■ **To do**: Search the listing for "This" and copy every line where it appears.
::: Provided data
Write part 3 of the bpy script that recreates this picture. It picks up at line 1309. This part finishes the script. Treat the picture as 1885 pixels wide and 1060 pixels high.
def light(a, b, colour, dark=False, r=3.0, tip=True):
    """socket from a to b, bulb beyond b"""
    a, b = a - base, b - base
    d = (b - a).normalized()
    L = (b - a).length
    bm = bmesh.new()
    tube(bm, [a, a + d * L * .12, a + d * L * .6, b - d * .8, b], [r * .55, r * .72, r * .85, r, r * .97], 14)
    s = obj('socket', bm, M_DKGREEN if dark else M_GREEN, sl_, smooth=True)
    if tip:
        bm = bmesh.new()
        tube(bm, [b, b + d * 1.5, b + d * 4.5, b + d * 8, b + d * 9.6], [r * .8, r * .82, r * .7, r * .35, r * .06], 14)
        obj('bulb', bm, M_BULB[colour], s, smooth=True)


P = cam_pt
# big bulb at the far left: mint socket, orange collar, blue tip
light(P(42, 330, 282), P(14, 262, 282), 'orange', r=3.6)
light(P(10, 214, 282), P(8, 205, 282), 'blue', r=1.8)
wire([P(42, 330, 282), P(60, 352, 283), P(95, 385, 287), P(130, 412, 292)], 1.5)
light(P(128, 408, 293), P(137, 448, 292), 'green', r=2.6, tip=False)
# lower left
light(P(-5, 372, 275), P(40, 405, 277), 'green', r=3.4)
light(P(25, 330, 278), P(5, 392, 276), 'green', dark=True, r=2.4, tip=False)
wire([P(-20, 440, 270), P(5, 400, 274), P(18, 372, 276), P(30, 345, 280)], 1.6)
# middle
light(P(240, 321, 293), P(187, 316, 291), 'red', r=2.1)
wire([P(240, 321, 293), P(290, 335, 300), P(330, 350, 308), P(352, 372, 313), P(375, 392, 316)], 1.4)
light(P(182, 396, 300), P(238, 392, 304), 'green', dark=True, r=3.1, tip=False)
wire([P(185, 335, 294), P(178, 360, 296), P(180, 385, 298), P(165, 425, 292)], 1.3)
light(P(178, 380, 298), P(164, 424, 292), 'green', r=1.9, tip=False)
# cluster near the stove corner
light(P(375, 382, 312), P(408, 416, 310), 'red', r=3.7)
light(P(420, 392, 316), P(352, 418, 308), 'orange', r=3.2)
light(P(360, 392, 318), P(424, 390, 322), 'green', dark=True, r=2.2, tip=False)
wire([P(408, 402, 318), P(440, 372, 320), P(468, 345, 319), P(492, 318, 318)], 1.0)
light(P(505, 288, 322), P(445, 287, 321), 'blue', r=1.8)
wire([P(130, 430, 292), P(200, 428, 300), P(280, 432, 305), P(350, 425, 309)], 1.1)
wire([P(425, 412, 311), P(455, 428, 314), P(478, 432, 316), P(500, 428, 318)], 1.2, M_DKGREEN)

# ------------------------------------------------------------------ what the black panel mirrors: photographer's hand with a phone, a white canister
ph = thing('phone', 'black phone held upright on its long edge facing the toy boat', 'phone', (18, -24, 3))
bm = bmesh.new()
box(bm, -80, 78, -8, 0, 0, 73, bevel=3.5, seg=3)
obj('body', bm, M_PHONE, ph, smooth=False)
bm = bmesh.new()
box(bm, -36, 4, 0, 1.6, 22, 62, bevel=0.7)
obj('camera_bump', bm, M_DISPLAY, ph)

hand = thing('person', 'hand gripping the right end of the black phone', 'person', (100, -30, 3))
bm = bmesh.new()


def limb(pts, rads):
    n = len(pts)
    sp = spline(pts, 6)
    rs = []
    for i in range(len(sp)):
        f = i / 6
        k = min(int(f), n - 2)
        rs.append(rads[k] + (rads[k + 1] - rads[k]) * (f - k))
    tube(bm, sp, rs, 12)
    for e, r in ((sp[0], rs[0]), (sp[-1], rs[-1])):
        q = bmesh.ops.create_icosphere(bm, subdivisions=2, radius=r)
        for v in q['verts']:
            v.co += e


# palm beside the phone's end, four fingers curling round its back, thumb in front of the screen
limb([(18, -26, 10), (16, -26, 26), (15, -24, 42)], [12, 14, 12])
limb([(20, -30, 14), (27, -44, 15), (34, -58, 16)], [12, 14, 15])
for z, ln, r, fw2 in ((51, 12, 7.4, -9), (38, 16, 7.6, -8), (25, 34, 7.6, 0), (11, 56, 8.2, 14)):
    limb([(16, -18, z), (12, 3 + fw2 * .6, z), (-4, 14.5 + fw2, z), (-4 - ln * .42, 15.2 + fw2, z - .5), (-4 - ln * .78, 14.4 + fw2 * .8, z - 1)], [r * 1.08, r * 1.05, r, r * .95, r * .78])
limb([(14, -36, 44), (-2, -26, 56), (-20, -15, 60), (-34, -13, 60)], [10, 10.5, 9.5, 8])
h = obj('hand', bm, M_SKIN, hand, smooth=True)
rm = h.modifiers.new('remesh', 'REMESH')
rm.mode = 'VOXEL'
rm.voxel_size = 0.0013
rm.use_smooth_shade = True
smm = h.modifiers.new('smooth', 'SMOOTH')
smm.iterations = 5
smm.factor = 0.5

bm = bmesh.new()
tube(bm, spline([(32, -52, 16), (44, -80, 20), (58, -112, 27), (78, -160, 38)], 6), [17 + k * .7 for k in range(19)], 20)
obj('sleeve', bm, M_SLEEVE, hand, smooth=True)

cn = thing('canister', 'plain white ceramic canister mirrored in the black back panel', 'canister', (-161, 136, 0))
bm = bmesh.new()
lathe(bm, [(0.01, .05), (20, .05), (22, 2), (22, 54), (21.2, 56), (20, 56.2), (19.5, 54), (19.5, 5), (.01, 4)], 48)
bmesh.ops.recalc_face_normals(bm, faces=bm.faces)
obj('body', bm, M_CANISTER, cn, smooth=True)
::::::
::: Provided data
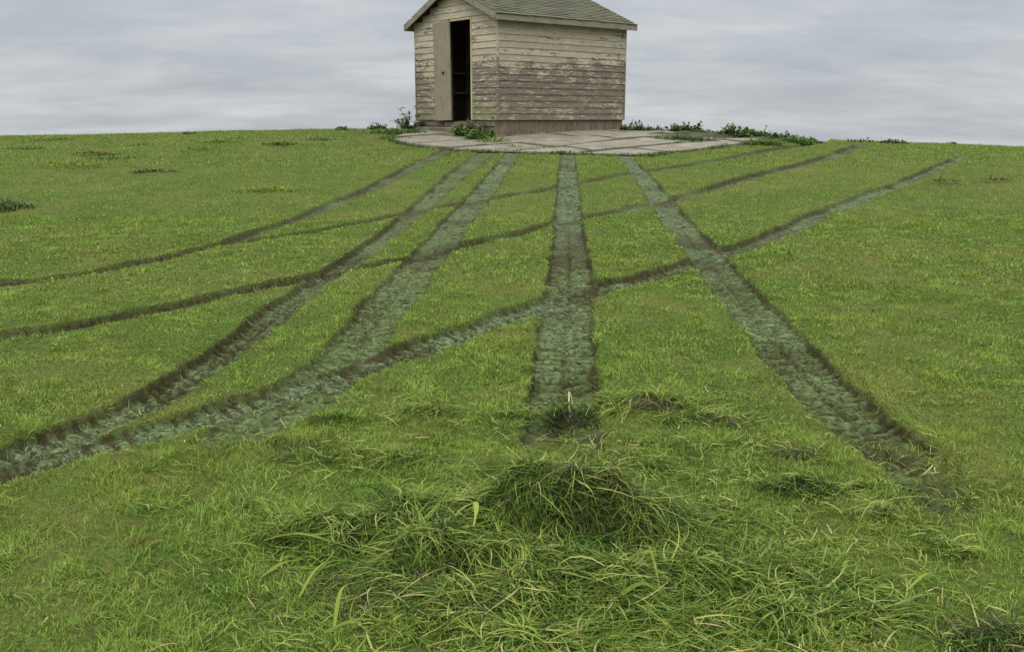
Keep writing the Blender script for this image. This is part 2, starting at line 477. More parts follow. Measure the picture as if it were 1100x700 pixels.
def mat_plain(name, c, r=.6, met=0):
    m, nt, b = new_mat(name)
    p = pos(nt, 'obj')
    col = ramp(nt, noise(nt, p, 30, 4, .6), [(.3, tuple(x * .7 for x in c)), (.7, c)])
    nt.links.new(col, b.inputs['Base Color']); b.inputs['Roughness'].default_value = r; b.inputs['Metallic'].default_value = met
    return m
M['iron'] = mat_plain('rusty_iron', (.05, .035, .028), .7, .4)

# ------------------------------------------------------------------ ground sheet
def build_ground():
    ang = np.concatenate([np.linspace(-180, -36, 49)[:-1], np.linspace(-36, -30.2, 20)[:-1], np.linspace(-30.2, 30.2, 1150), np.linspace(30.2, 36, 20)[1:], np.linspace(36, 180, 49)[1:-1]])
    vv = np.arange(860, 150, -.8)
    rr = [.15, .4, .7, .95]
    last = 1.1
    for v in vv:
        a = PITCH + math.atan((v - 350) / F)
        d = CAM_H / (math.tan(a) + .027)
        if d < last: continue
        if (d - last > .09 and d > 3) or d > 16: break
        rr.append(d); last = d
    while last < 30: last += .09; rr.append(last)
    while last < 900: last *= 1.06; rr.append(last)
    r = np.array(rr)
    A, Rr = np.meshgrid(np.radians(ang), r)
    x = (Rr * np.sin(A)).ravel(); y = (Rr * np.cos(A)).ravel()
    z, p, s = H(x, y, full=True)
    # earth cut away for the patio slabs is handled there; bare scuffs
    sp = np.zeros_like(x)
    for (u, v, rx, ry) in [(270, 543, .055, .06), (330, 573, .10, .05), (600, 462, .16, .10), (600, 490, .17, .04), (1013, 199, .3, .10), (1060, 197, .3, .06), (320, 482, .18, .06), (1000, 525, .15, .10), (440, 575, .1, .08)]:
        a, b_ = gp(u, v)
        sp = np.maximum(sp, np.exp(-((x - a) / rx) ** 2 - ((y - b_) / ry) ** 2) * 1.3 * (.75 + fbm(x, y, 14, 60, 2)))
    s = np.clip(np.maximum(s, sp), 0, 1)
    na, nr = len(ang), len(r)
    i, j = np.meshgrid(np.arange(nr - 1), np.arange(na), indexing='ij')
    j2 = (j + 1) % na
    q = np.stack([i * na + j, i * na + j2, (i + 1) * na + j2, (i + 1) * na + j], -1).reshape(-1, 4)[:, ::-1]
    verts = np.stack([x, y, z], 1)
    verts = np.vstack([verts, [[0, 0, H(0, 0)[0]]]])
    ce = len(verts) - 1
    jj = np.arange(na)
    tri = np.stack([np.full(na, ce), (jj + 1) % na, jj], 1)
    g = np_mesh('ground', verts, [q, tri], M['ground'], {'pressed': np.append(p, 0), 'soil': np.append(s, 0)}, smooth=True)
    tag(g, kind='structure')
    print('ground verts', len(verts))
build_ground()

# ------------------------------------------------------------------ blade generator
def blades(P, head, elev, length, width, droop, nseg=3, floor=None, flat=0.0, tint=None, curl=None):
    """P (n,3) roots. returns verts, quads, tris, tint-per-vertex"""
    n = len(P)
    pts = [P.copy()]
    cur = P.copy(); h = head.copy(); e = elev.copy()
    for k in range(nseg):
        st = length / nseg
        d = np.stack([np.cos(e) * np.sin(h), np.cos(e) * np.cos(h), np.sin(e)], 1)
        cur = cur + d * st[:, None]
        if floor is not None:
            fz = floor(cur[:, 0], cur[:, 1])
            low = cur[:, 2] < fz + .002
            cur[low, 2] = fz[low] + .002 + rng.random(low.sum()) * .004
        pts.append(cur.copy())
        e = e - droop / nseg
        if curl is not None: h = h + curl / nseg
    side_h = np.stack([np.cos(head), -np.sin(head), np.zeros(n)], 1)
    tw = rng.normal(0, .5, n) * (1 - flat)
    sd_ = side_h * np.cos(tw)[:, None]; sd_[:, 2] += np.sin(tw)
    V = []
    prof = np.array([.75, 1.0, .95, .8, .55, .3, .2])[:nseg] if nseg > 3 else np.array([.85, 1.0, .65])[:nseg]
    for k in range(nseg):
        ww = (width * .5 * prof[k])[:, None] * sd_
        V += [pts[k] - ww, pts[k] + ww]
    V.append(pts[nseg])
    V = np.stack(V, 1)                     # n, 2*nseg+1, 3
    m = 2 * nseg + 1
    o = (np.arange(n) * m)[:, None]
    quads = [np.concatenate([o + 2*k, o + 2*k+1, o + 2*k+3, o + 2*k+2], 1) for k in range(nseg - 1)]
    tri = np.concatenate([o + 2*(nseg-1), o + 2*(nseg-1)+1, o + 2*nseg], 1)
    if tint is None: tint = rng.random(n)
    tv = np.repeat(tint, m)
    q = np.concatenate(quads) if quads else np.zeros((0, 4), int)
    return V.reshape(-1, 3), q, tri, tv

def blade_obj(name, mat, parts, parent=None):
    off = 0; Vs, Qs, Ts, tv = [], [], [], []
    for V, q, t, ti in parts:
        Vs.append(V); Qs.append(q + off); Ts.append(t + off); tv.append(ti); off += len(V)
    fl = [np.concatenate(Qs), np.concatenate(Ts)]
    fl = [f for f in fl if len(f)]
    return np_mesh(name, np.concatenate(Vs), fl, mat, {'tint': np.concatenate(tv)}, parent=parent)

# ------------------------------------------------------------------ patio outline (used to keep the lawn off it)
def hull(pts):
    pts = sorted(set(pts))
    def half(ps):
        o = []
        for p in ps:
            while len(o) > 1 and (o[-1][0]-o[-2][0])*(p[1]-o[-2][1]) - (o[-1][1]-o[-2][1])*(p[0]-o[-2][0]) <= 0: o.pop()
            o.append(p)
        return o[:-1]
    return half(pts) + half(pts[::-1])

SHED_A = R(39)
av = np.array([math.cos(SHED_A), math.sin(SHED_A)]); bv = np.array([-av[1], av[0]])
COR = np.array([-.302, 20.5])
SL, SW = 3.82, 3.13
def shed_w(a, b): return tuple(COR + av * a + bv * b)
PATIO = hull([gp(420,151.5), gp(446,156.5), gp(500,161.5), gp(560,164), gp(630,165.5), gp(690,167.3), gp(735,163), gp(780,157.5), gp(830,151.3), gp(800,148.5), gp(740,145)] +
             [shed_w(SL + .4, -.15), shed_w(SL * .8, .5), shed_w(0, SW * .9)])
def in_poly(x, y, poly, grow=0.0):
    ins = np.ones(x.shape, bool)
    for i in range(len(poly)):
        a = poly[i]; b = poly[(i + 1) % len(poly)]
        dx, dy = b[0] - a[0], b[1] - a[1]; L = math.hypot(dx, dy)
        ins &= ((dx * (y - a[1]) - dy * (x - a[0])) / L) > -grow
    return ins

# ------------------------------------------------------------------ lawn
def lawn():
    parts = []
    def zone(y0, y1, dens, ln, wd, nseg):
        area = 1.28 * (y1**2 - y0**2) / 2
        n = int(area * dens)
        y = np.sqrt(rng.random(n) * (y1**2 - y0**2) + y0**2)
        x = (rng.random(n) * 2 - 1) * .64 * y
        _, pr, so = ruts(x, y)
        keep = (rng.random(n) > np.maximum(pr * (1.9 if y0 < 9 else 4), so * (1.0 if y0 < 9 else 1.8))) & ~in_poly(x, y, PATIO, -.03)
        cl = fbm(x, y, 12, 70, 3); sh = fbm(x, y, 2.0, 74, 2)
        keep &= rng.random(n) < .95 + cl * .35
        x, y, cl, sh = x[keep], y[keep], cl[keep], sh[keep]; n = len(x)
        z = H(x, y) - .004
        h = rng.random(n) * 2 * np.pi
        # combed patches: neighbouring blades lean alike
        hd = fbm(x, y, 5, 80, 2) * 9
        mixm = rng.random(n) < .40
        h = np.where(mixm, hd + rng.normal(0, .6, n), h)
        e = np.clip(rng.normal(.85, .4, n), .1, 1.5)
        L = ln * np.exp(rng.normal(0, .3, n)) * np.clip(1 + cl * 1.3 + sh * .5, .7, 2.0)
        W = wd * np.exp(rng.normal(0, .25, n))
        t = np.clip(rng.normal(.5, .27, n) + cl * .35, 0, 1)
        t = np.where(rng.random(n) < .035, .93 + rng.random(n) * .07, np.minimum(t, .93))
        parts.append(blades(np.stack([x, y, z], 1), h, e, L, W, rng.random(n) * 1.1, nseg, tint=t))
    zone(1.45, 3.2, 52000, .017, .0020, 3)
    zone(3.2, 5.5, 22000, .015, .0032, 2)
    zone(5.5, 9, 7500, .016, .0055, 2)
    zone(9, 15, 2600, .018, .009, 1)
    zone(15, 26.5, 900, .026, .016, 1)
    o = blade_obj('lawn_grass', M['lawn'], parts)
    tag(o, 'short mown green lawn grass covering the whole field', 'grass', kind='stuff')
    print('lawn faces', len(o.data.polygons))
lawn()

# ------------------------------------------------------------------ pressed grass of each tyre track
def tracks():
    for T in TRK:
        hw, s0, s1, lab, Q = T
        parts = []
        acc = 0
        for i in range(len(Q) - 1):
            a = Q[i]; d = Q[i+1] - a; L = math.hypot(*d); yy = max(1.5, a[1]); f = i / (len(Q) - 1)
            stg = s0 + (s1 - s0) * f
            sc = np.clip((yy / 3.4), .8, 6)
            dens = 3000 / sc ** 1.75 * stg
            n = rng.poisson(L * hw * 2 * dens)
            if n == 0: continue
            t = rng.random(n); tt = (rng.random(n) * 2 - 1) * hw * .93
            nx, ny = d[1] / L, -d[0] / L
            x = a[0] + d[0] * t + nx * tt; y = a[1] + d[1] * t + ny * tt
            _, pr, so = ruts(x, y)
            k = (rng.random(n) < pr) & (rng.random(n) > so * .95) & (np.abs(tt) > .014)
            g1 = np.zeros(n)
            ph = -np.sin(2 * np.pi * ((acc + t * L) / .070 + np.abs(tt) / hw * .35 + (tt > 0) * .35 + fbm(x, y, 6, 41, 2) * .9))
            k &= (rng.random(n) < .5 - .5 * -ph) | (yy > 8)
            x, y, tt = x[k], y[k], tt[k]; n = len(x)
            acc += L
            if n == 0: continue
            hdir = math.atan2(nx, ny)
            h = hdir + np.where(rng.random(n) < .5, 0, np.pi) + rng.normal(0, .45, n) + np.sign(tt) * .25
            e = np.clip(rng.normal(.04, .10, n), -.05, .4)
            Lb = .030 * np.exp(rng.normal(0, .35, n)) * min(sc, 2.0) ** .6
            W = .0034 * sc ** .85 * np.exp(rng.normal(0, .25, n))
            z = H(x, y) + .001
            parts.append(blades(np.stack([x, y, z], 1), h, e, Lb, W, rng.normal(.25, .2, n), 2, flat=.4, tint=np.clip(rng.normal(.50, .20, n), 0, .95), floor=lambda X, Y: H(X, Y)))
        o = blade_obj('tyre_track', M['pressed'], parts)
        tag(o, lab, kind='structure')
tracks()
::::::
■ **Answer for the task**:
Write part 3 of the bpy script that recreates this picture. It picks up at line 1309. This part finishes the script. Treat the picture as 1885 pixels wide and 1060 pixels high.
Keep writing the Blender script for this image. This is part 2, starting at line 477. More parts follow. Measure the picture as if it were 1100x700 pixels.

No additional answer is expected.